Deep Learning Segmentation Models for UAV-Based Detection of Crop Damage in Rapeseed Using RGB Imagery

The objective of this study was to evaluate the accuracy of detecting crop damage caused by wild boar in rapeseed fields using UAV (unmanned aerial vehicle)-derived RGB (red, green and blue) imagery and deep learning segmentation models. The experiments were conducted on rapeseed crops at full maturity shortly before harvest in central-western Poland in 2021. Four convolutional neural network architectures—U-Net (U-shaped network), U-Net++, DeepLabV3+ (deep learning + labelling), and PSPNet (Pyramid Scene Parsing Network)—were benchmarked using two input configurations: RGB imagery alone and RGB combined with the topographic position index (TPI) derived from a digital surface model (DSM).
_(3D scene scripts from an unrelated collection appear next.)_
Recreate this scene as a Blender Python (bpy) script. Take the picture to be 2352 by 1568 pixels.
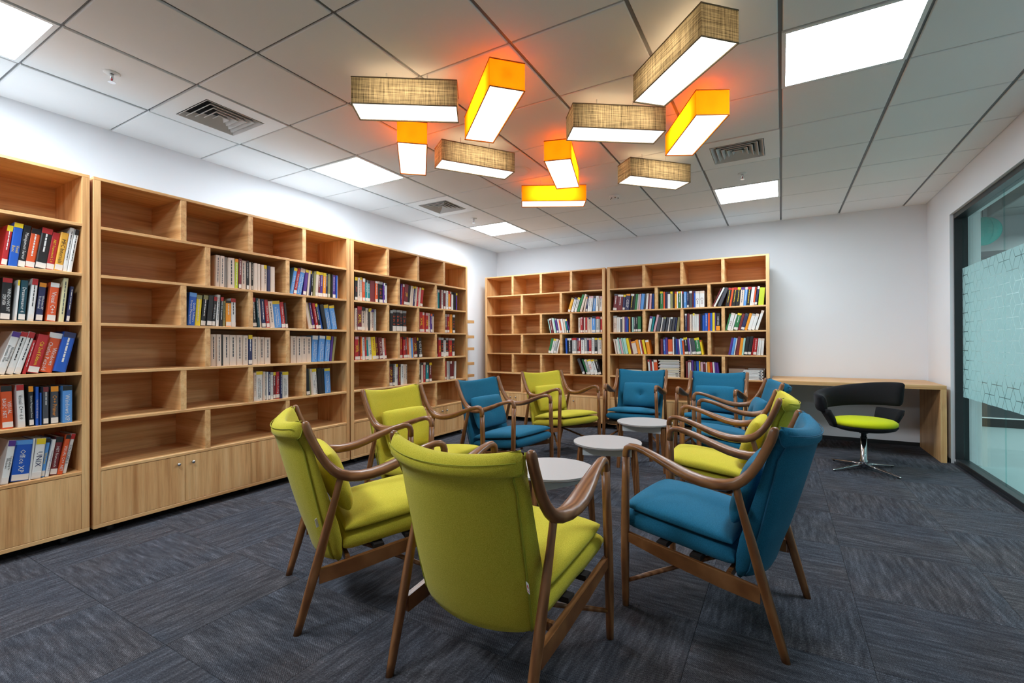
import bpy, bmesh, math, random
from mathutils import Matrix, Vector

# ------------------------------------------------------------------ clear, camera, light, exposure
for _o in list(bpy.data.objects):
    bpy.data.objects.remove(_o)
SC = bpy.context.scene
COL = SC.collection
PI = math.pi
CAM_H = 1.165
YAW, PITCH, ROLL = math.radians(29.927), math.radians(0.224), math.radians(-0.183)
cam_d = bpy.data.cameras.new('camera')
cam_d.sensor_width = 36.0
cam_d.lens = 36.0 * 1074.248 / 2352.0
cam_d.clip_start = 0.02
cam = bpy.data.objects.new('camera', cam_d)
COL.objects.link(cam)
_f = Vector((-math.sin(YAW), math.cos(YAW), 0)); _r = Vector((math.cos(YAW), math.sin(YAW), 0)); _u = Vector((0, 0, 1))
_f2 = _f * math.cos(PITCH) + _u * math.sin(PITCH); _u2 = _u * math.cos(PITCH) - _f * math.sin(PITCH)
_r3 = _r * math.cos(ROLL) + _u2 * math.sin(ROLL); _u3 = _u2 * math.cos(ROLL) - _r * math.sin(ROLL)
cam.matrix_world = Matrix(((_r3.x, _u3.x, -_f2.x, 0), (_r3.y, _u3.y, -_f2.y, 0), (_r3.z, _u3.z, -_f2.z, CAM_H), (0, 0, 0, 1)))
SC.camera = cam

PANEL_STRENGTH = 47.0      # LED ceiling panels
LAMP_TUBE = 70.0           # tubes inside the fabric box lamps
LAMP_DIFFUSER = 1.8        # their white undersides
CORRIDOR_TUBE = 130.0       # linear lamps in the corridor beyond the glass

world = bpy.data.worlds.new('world'); SC.world = world; world.use_nodes = True
world.node_tree.nodes['Background'].inputs[0].default_value = (0.75, 0.82, 0.9, 1)
world.node_tree.nodes['Background'].inputs[1].default_value = 0.15
vs = SC.view_settings
vs.view_transform = 'Standard'; vs.look = 'None'; vs.gamma = 1.0; vs.exposure = 0.0
vs.use_curve_mapping = False
SC.cycles.use_denoising = True
SC.cycles.max_bounces = 12; SC.cycles.diffuse_bounces = 8; SC.cycles.glossy_bounces = 4
SC.cycles.transmission_bounces = 6; SC.cycles.transparent_max_bounces = 12
SC.cycles.sample_clamp_indirect = 6.0
SC.cycles.caustics_reflective = False; SC.cycles.caustics_refractive = False

# ------------------------------------------------------------------ materials
class NT:
    def __init__(s, name):
        s.m = bpy.data.materials.new(name); s.m.use_nodes = True
        s.t = s.m.node_tree; s.t.nodes.clear()
        s.out = s.n('ShaderNodeOutputMaterial')
    def n(s, typ, **kw):
        nd = s.t.nodes.new(typ)
        for k, v in kw.items():
            if k == 'ins':
                for kk, vv in v.items(): nd.inputs[kk].default_value = vv
            else: setattr(nd, k, v)
        return nd
    def l(s, a, b): s.t.links.new(a, b)
    def bsdf(s, col=None, rough=0.5, **kw):
        b = s.n('ShaderNodeBsdfPrincipled')
        if col is not None: b.inputs['Base Color'].default_value = (*col, 1)
        b.inputs['Roughness'].default_value = rough
        for k, v in kw.items(): b.inputs[k].default_value = v
        s.l(b.outputs[0], s.out.inputs[0]); return b
    def coords(s, scale, rnd=True):
        tc = s.n('ShaderNodeTexCoord'); mp = s.n('ShaderNodeMapping'); mp.inputs['Scale'].default_value = scale
        if rnd:
            oi = s.n('ShaderNodeObjectInfo'); mul = s.n('ShaderNodeVectorMath', operation='SCALE'); 
            cb = s.n('ShaderNodeCombineXYZ')
            for i in range(3): s.l(oi.outputs['Random'], cb.inputs[i])
            s.l(cb.outputs[0], mul.inputs[0]); mul.inputs['Scale'].default_value = 37.0
            s.l(mul.outputs[0], mp.inputs['Location'])
        s.l(tc.outputs['Object'], mp.inputs['Vector']); return mp.outputs[0]
    def noise(s, vec, scale, detail=3, rough=0.5):
        nz = s.n('ShaderNodeTexNoise'); nz.inputs['Scale'].default_value = scale; nz.inputs['Detail'].default_value = detail
        nz.inputs['Roughness'].default_value = rough
        if vec is not None: s.l(vec, nz.inputs['Vector'])
        return nz.outputs['Fac']
    def ramp(s, fac, stops):
        r = s.n('ShaderNodeValToRGB'); e = r.color_ramp.elements
        e[0].position, e[0].color = stops[0][0], (*stops[0][1], 1)
        e[1].position, e[1].color = stops[-1][0], (*stops[-1][1], 1)
        for p, c in stops[1:-1]:
            x = e.new(p); x.color = (*c, 1)
        s.l(fac, r.inputs[0]); return r.outputs[0]
    def bump(s, h, b, strength=0.2, dist=0.002):
        bp = s.n('ShaderNodeBump'); bp.inputs['Strength'].default_value = strength; bp.inputs['Distance'].default_value = dist
        s.l(h, bp.inputs['Height']); s.l(bp.outputs[0], b.inputs['Normal'])
    def math(s, op, a, b=None):
        m = s.n('ShaderNodeMath', operation=op)
        for i, v in enumerate((a, b)):
            if v is None: continue
            if isinstance(v, (int, float)): m.inputs[i].default_value = v
            else: s.l(v, m.inputs[i])
        return m.outputs[0]
    def mixcol(s, fac, a, b, mode='MIX'):
        m = s.n('ShaderNodeMix', data_type='RGBA', blend_type=mode)
        for i, v in ((0, fac), (6, a), (7, b)):
            if isinstance(v, (int, float)): m.inputs[i].default_value = v
            elif isinstance(v, tuple): m.inputs[i].default_value = (*v, 1)
            else: s.l(v, m.inputs[i])
        return m.outputs[2]

def plain(name, col, rough=0.6, **kw):
    t = NT(name); t.bsdf(col, rough, **kw); return t.m

def paint(name, col, rough=0.85):
    t = NT(name); b = t.bsdf(col, rough)
    v = t.coords((1, 1, 1), False)
    c = t.ramp(t.noise(v, 1.3, 4), [(0.3, tuple(x * 0.97 for x in col)), (0.7, col)])
    t.l(c, b.inputs['Base Color']); t.bump(t.noise(v, 260, 2), b, 0.06, 0.001); return t.m

def oak(name, scale):
    t = NT(name); b = t.bsdf(None, 0.42)
    v = t.coords(scale)
    n1 = t.noise(v, 1.0, 8, 0.62)
    c = t.ramp(n1, [(0.30, (0.470, 0.215, 0.072)), (0.45, (0.650, 0.345, 0.135)), (0.58, (0.745, 0.440, 0.190)), (0.75, (0.820, 0.540, 0.265))])
    n2 = t.noise(v, 5.0, 4, 0.7)
    c = t.mixcol(t.ramp(n2, [(0.5, (0, 0, 0)), (0.75, (0.3, 0.3, 0.3))]), c, (0.23, 0.12, 0.05))
    t.l(c, b.inputs['Base Color']); t.bump(n2, b, 0.08, 0.0006); return t.m

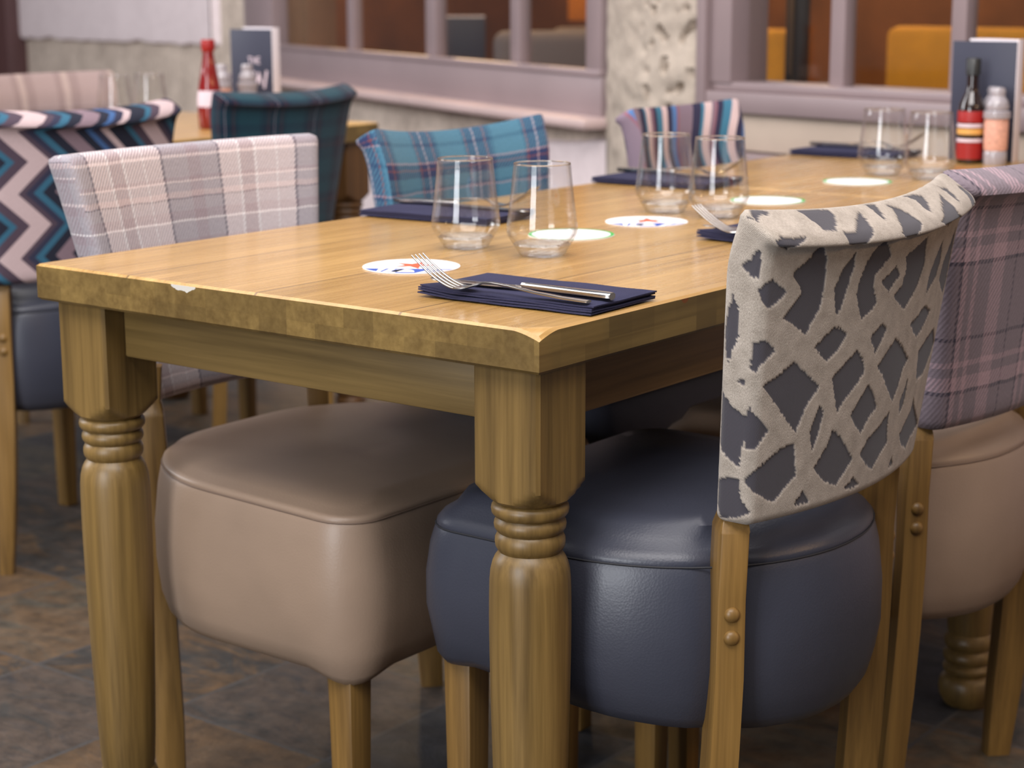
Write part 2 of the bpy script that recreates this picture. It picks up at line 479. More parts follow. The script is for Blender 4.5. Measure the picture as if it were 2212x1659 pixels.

Model performance was assessed using overall accuracy, F1-score (harmonic mean of precision and recall), and Intersection over Union (IoU), with class-specific metrics reported to provide a realistic evaluation of damaged-area detection. For RGB-only data, overall accuracy ranged from 0.957 to 0.972, while damaged-class F1 and IoU reached 0.752 and 0.603, respectively, for the best-performing model (U-Net). When RGB data were supplemented with TPI, overall accuracy and damaged-class metrics changed only slightly, indicating limited benefit from the topographic feature under these field conditions. Non-damaged crop areas were consistently well-classified (F1 > 0.977, IoU > 0.955). These results confirm that UAV-based RGB imagery enables reliable late-season assessment of wildlife-induced crop damage, and that reporting class-specific metrics in spatially independent test sets is essential for realistic performance evaluation.